Sam Ash to be purchased by Gonher Music Center for over $15 million

Sam Ash to be purchased by Gonher Music Center for over $15 million

US music retailer Sam Ash has found a buyer in Mexican retailer Gonher Music Center, after filing for bankruptcy in May of 2024. Despite the purchase, all of Sam Ash’s retail locations are still set to close.

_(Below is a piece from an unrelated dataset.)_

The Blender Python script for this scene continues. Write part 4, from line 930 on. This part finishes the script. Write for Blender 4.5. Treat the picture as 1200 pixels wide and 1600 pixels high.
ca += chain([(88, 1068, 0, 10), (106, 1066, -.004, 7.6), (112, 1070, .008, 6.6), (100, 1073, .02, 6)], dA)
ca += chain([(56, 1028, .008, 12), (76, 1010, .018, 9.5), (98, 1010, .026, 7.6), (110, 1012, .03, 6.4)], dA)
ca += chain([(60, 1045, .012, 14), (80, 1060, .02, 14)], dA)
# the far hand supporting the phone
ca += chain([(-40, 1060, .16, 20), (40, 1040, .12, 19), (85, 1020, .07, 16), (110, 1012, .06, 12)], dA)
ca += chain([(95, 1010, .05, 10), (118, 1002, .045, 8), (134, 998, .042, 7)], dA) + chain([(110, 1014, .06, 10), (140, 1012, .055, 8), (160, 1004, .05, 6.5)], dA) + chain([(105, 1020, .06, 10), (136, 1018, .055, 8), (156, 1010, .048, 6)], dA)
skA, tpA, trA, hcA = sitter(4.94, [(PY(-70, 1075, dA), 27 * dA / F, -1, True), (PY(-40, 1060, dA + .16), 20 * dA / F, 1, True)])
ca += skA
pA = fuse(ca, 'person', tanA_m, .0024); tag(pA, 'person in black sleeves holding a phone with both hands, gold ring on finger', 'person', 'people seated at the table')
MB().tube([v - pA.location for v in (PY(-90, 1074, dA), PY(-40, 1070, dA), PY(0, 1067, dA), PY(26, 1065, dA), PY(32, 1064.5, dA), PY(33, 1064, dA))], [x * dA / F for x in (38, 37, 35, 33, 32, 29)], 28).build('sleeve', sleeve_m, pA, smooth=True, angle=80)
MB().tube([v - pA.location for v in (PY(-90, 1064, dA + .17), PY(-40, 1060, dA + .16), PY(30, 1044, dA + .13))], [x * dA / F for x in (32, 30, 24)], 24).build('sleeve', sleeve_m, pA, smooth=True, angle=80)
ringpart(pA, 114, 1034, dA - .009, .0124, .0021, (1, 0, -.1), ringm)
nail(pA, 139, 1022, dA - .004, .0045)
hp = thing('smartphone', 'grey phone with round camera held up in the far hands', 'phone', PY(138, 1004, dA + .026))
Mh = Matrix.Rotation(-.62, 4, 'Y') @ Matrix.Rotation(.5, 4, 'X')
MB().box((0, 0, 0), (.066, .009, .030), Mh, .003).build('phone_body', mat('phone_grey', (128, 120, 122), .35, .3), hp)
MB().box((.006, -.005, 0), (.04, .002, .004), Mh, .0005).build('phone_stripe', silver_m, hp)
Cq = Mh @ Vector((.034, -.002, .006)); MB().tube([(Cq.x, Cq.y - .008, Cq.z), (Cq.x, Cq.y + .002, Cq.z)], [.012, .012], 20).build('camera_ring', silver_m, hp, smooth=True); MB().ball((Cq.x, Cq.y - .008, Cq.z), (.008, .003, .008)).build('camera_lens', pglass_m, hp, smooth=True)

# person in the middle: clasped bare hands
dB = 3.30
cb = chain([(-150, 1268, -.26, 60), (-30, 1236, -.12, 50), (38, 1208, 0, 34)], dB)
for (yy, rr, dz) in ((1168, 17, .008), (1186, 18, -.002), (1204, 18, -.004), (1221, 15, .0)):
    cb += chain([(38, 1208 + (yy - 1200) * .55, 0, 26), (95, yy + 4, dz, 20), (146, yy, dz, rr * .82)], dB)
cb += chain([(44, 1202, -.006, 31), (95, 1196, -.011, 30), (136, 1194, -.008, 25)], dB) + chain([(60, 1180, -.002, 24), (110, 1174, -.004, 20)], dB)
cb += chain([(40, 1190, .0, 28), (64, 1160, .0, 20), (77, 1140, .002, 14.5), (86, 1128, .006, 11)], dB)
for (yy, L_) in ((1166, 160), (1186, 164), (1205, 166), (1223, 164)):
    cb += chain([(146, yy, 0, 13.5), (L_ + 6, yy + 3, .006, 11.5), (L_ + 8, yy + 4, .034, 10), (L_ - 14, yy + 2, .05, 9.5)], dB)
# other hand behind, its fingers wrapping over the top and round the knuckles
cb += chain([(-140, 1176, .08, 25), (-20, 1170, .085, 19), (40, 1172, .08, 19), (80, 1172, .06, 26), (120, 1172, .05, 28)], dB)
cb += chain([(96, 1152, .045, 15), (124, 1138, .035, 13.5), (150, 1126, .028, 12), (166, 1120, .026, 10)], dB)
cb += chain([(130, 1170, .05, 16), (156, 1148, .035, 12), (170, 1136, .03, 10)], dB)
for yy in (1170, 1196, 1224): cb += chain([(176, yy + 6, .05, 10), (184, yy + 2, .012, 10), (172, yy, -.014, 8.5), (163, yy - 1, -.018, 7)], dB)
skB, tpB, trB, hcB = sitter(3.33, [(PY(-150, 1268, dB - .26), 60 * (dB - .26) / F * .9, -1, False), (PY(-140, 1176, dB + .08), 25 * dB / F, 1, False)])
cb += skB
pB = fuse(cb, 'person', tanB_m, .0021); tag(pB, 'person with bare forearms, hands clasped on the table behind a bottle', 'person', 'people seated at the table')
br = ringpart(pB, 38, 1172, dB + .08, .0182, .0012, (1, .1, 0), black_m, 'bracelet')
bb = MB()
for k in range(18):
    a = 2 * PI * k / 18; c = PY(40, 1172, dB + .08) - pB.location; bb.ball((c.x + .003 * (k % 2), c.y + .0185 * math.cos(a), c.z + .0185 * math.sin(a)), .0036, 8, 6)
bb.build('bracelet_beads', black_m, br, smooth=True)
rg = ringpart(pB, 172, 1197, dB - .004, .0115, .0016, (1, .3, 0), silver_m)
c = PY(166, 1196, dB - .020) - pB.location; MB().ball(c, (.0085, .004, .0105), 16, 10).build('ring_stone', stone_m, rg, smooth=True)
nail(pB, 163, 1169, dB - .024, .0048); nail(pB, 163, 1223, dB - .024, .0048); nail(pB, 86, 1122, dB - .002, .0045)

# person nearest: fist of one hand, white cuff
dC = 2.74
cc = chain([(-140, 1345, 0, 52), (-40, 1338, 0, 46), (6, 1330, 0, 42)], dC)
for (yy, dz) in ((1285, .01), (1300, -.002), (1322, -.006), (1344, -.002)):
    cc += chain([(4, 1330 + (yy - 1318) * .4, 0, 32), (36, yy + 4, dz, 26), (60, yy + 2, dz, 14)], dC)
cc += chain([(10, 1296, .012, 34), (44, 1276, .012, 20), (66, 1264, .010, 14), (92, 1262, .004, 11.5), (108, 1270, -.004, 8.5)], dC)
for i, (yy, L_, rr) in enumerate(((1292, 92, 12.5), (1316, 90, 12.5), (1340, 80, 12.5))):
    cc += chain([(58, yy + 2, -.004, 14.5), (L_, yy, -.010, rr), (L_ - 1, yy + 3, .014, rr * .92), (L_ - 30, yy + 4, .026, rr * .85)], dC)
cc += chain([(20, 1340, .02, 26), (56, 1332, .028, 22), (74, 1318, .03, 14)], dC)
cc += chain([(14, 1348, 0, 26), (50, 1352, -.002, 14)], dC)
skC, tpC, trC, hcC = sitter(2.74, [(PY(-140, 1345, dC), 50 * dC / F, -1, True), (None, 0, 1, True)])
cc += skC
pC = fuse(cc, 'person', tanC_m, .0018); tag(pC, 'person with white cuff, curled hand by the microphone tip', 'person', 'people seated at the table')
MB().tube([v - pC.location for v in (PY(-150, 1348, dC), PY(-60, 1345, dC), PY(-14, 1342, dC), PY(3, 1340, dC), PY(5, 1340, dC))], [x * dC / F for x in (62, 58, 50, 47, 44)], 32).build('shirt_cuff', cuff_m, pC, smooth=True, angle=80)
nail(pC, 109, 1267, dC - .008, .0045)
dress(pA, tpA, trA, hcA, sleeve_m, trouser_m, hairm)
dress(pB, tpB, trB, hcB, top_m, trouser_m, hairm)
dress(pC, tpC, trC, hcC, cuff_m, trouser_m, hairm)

READ MORE: Sam Ash’s assets to be auctioned off following bankruptcy filing 

A new filing to the court overseeing Sam Ash’s bankruptcy made yesterday (25 June) states that the purchasing agreement made on 21 June, following the auction on 20 June, has been finalised. This means that Mexican retailer Gonher Music will purchase “substantially all” of Sam Ash’s remaining assets, excluding its closing-down sale stock for $15.2 million – plus liabilities and fees.
While all of Sam Ash’s retail stores are still set to close, and those who work in the retail locations are unfortunately set to lose their jobs, the purchase agreement does state that some employees are eligible to be transferred to Gonher, presumably to keep the online side of Sam Ash running.
But even for those who can remain at the company, it’s still not ideal, according to a Reddit user who claims to be a Sam Ash employee. They allege that those in the corporate office and the warehouse have been given the option to remain to keep the online business going – however, with a “significant” pay cut.
The user also expresses their dissatisfaction with the apparent imbalance of the severance situation for those who are losing their jobs. They claim that “the heads of Sam Ash will have their debts paid and receive significant severances”, while the majority of employees are simply being paid an extra $50 per week worked until closure, paid out upon their last day. The store managers that are receiving severance have allegedly only been offered less than two weeks of pay, on average
While we have to take the user’s word for it that they are a Sam Ash employee, they did also post about working there when the first rumours of closure were being discussed. Additionally, what they have said does line up to some degree with the filings – the agreement does note that anyone Gonher Music Center wants to employ following the closure must be offered “reasonably similar” roles, benefits and salaries. But it doesn’t specify what “reasonably similar” means in practice – this could still constitute a pay-cut for the transferred employees. Additionally, the purchase agreement does not clarify any particular amount required as severance pay – instead, it states that any obligations to employees before the closing date are an internal matter for Sam Ash.
The agreement also explicitly states that it doesn’t “guarantee employment for any period of time or preclude the ability of [Gonher] or any of its affiliates to terminate any transferred employee for any reason.” Additionally, Gonher is not obligated by the agreement to “continue any company benefit plans, employee benefit plans or arrangements.”
When Sam Ash initially announced its stores would be closing, Music Trades editor Brian T. Majeski reflected on the changing music retail landscape, which has been irrevocably shaken by the presence of online-focused stores such as Sweetwater. His letter emphasised how much the costs of operating physical storefronts can strain brick-and-mortar music locations, in comparison to the relative efficiency of running a mainly online – but still country-wide – business.
“Sales-per-employee for the typical online music retailer is over $700,000, versus $220,000 for brick and mortar,” Majeski wrote. “Industry leader Sweetwater generates revenue out of two distribution centres that rival what Guitar Center produces from over 300 stores. Given that Sam Ash’s  online store will remain, while the retail side of things is set to close entirely, his analysis seems more prescient than ever.